Everywhere I’ve worked it’s been called something different – The Book, The Plan, The Dummy, the Flatplan – but recently I’ve started wondering if it should be called The Box, because we think inside it.

… the HOW of filling a newspaper can become more absorbing and demanding than the WHAT …

…I would love to hear the phrase ‘How many words do you want?’ replaced with ‘How do you want this told?’ Is that happening on any editorial floors in the UK’s regional press yet? I’d love to know – because that really would be a converged newsroom.

I’d love to know too. As a general print journalist without an official specialism – and as a trainee, too – I’m not yet at the stage where the demands of the dummy consume my day as much as they do the content editors who have to fill its hungry boxes.

But the demands are becoming more apparent. We’re in the process of switching from a Microsoft Word-based CMS to Atex, built around InCopy and InDesign – and designed to allow reporters to write directly onto the page.

In effect, that means many stories have to be written to an exact length. Things weren’t particularly flexible for us before – we were writing to imaginary boxes 30cm or 8cm or sometimes 450 words long – but we could tweak our stories if we discovered they were “worth less” than we thought. That’s still going to be possible, but not as easy. Instead of writing the story to whatever length reporters felt was best and letting subs pick the right story lengths to fill the page, we’re now starting to see a situation where we have to work out how long our story will be before we begin to write it and set pen to paper.

It’s a different way of working and it may well suit some journalists better than it does me. But for me, the psychological impact of writing a story into a box is that I find myself stretching stories to fit, squeezing an extra quote or two in or lopping off a few facts.

And I have to change that. If stories are too long or too short then they’re in the wrong box, and I have to move them to fit. But that process has illuminated for me the problems of writing for boxes in the first place, especially for the web.
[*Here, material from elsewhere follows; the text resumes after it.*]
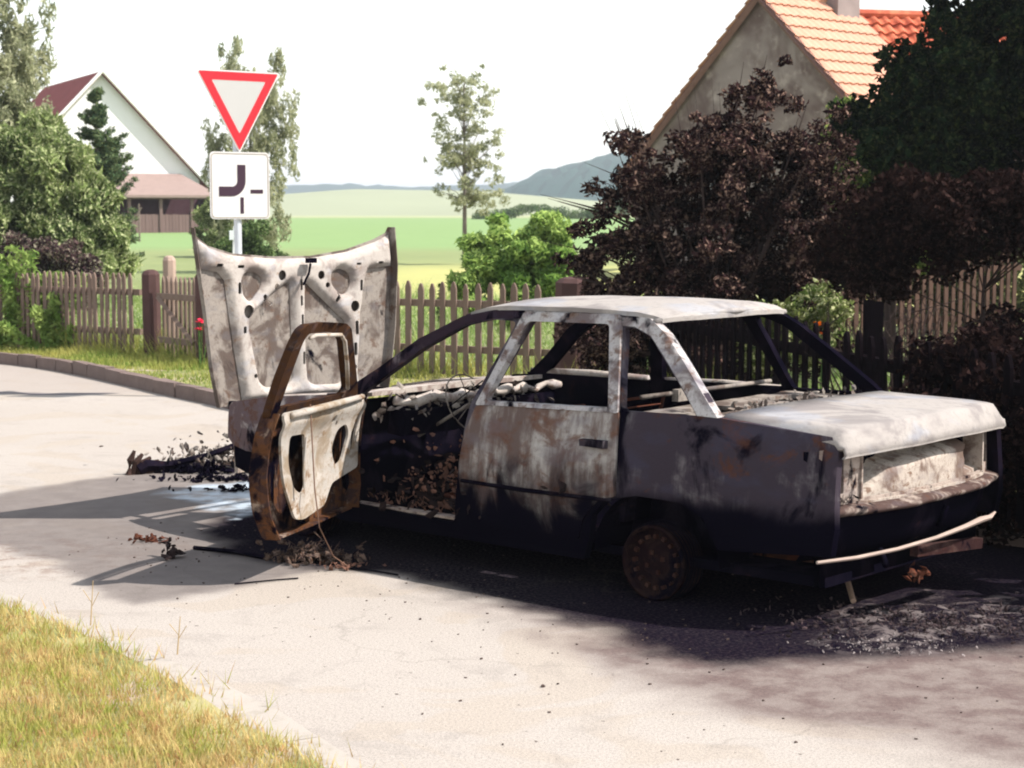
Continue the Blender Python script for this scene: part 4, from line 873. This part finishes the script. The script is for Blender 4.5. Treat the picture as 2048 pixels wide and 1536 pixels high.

If we write the boxed-in print version first, the web version will never flow the way it could given the unlimited space we have there to play in.

Allen Ginsberg once said – though I can’t find a cite online for it, I’m informed by a university tutor – that the length of a line of poetry can be constrained by the paper you write on. (Another beat poet, LeRoi Jones/Amiri Baraka, wrote him a letter on a length of toilet paper afterwards.) His argument was that the words should fit the breath instead.

Boxes constrain and limit us, and force unnatural shapes onto the writing process. No matter how many journalists, editors and newsrooms begin to break away from the dummy and start asking how we can tell stories instead of what shape they should be, if the technology we use keeps dragging us back there, journalists will still be writing 30cm page leads first and thinking about everything else – including innovating for the web – as secondary.